Dataset excerpt
──────

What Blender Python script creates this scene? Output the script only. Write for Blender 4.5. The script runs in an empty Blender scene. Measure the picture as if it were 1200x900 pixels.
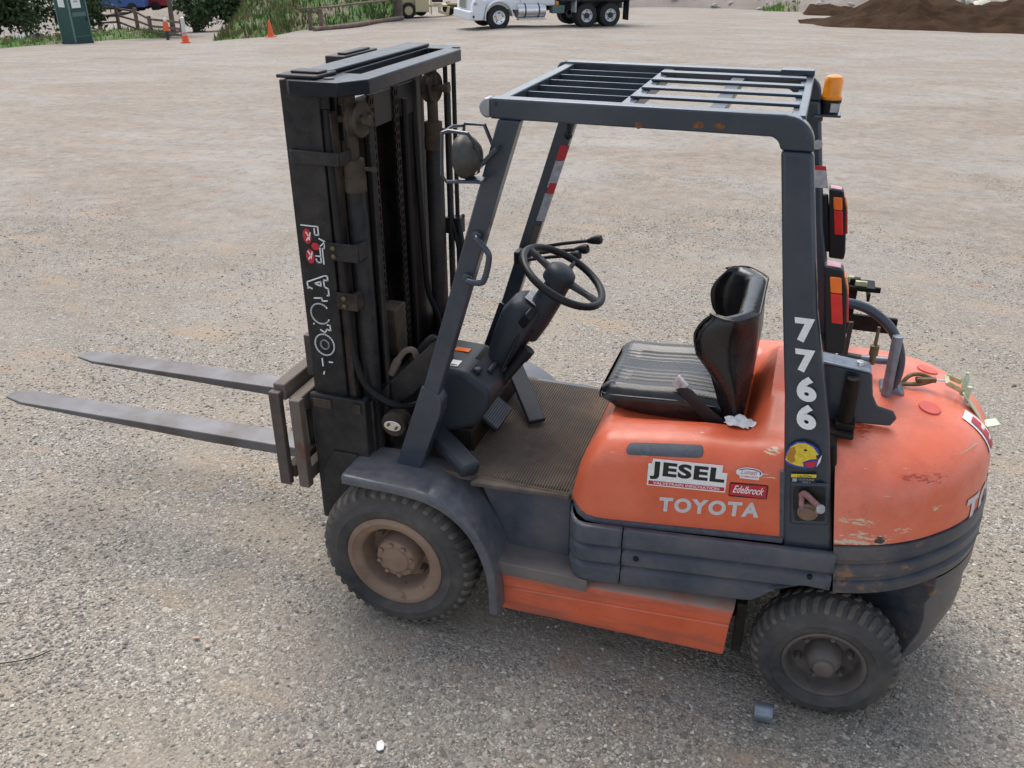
import bpy, bmesh, math, random
import numpy as np
from mathutils import Matrix, Vector
random.seed(7); rng = np.random.default_rng(7)
R = math.radians
SC = bpy.context.scene
COL = SC.collection

# ------------------------------------------------------------------ camera
cam_d = bpy.data.cameras.new('camera'); cam = bpy.data.objects.new('camera', cam_d); COL.objects.link(cam)
YAW, PIT = -0.32422, 0.47903
fw = Vector((math.sin(YAW)*math.cos(PIT), math.cos(YAW)*math.cos(PIT), -math.sin(PIT)))
rt = Vector((math.cos(YAW), -math.sin(YAW), 0)); up = rt.cross(fw)
cam.matrix_world = Matrix(((rt.x, up.x, -fw.x, 1.3088), (rt.y, up.y, -fw.y, -3.0308), (rt.z, up.z, -fw.z, 2.5310), (0, 0, 0, 1)))
cam_d.sensor_width = 36; cam_d.lens = 1029.37/1200*36; cam_d.clip_start = .05; cam_d.clip_end = 3000
SC.camera = cam
# ------------------------------------------------------------------ light
SUN_EL, SUN_AZ = R(60), R(-35)          # azimuth from +Y towards +X
w = bpy.data.worlds.new('World'); SC.world = w; w.use_nodes = True
nt = w.node_tree; bg = nt.nodes['Background']
sky = nt.nodes.new('ShaderNodeTexSky'); sky.sky_type = 'NISHITA'; sky.sun_disc = False
sky.sun_elevation = SUN_EL; sky.sun_rotation = SUN_AZ; sky.dust_density = 2.0; sky.air_density = 1.0
hs = nt.nodes.new('ShaderNodeHueSaturation'); hs.inputs['Saturation'].default_value = .55
nt.links.new(sky.outputs[0], hs.inputs['Color']); nt.links.new(hs.outputs[0], bg.inputs['Color'])
bg.inputs['Strength'].default_value = .15
sd = bpy.data.lights.new('sun', 'SUN'); sun = bpy.data.objects.new('sun', sd); COL.objects.link(sun)
sd.energy = 1.7; sd.angle = R(42); sd.color = (1, .96, .9)
sv = Vector((math.sin(SUN_AZ)*math.cos(SUN_EL), math.cos(SUN_AZ)*math.cos(SUN_EL), math.sin(SUN_EL)))
sun.rotation_euler = sv.to_track_quat('Z', 'Y').to_euler(); sun.location = (0, 0, 30)
SC.view_settings.view_transform = 'Standard'; SC.view_settings.look = 'None'
SC.view_settings.exposure = .71; SC.view_settings.gamma = 1
SC.render.engine = 'CYCLES'

# ------------------------------------------------------------------ materials
MATS = {}
class NT:
    def __init__(s, name):
        s.m = bpy.data.materials.new(name); s.m.use_nodes = True; s.t = s.m.node_tree
        s.b = s.t.nodes['Principled BSDF']; s.tc = s.t.nodes.new('ShaderNodeTexCoord'); MATS[name] = s.m
    def n(s, typ, **kw):
        nd = s.t.nodes.new(typ)
        for k, v in kw.items():
            if k in nd.inputs.keys():
                if isinstance(v, bpy.types.NodeSocket): s.t.links.new(v, nd.inputs[k])
                else: nd.inputs[k].default_value = v
            else: setattr(nd, k, v)
        return nd
    def l(s, a, b): s.t.links.new(a, b)
    def co(s, scale=(1, 1, 1), loc=(0, 0, 0), rot=(0, 0, 0)):
        mp = s.n('ShaderNodeMapping'); mp.inputs['Scale'].default_value = scale; mp.inputs['Location'].default_value = loc
        mp.inputs['Rotation'].default_value = rot; s.l(s.tc.outputs['Object'], mp.inputs['Vector']); return mp.outputs[0]
    def noise(s, scale, detail=4, rough=.55, vec=None, dist=0):
        return s.n('ShaderNodeTexNoise', Scale=scale, Detail=detail, Roughness=rough, Distortion=dist, Vector=vec or s.tc.outputs['Object']).outputs['Fac']
    def ramp(s, fac, lo, hi, a=0., b=1.):
        return s.n('ShaderNodeMapRange', **{'Value': fac, 'From Min': lo, 'From Max': hi, 'To Min': a, 'To Max': b}).outputs[0]
    def math(s, op, a, b=0.):
        nd = s.t.nodes.new('ShaderNodeMath'); nd.operation = op
        for i, v in enumerate((a, b)):
            if isinstance(v, bpy.types.NodeSocket): s.l(v, nd.inputs[i])
            else: nd.inputs[i].default_value = v
        return nd.outputs[0]
    def mix(s, fac, a, b, mode='MIX'):
        nd = s.t.nodes.new('ShaderNodeMix'); nd.data_type = 'RGBA'; nd.blend_type = mode
        for i, v in ((0, fac), (6, a), (7, b)):
            if isinstance(v, bpy.types.NodeSocket): s.l(v, nd.inputs[i])
            else: nd.inputs[i].default_value = (*v, 1) if isinstance(v, tuple) and len(v) == 3 else v
        return nd.outputs[2]
    def base(s, c): s._in('Base Color', c)
    def _in(s, k, v):
        if isinstance(v, bpy.types.NodeSocket): s.l(v, s.b.inputs[k])
        else: s.b.inputs[k].default_value = (*v, 1) if isinstance(v, tuple) and len(v) == 3 else v
    def bump(s, h, strength=.3, dist=.002):
        s.l(s.n('ShaderNodeBump', Strength=strength, Distance=dist, Height=h).outputs[0], s.b.inputs['Normal'])
    def geo_z(s):
        sp = s.n('ShaderNodeSeparateXYZ'); s.l(s.tc.outputs['Object'], sp.inputs[0]); return sp.outputs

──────

Stated goal
Exactly as they appear, print the lines of the listing above from its first line through the line that contains "COL = SC.collection", minus the pictures.

Written reply
What Blender Python script creates this scene? Output the script only. Write for Blender 4.5. The script runs in an empty Blender scene. Measure the picture as if it were 1200x900 pixels.
import bpy, bmesh, math, random
import numpy as np
from mathutils import Matrix, Vector
random.seed(7); rng = np.random.default_rng(7)
R = math.radians
SC = bpy.context.scene
COL = SC.collection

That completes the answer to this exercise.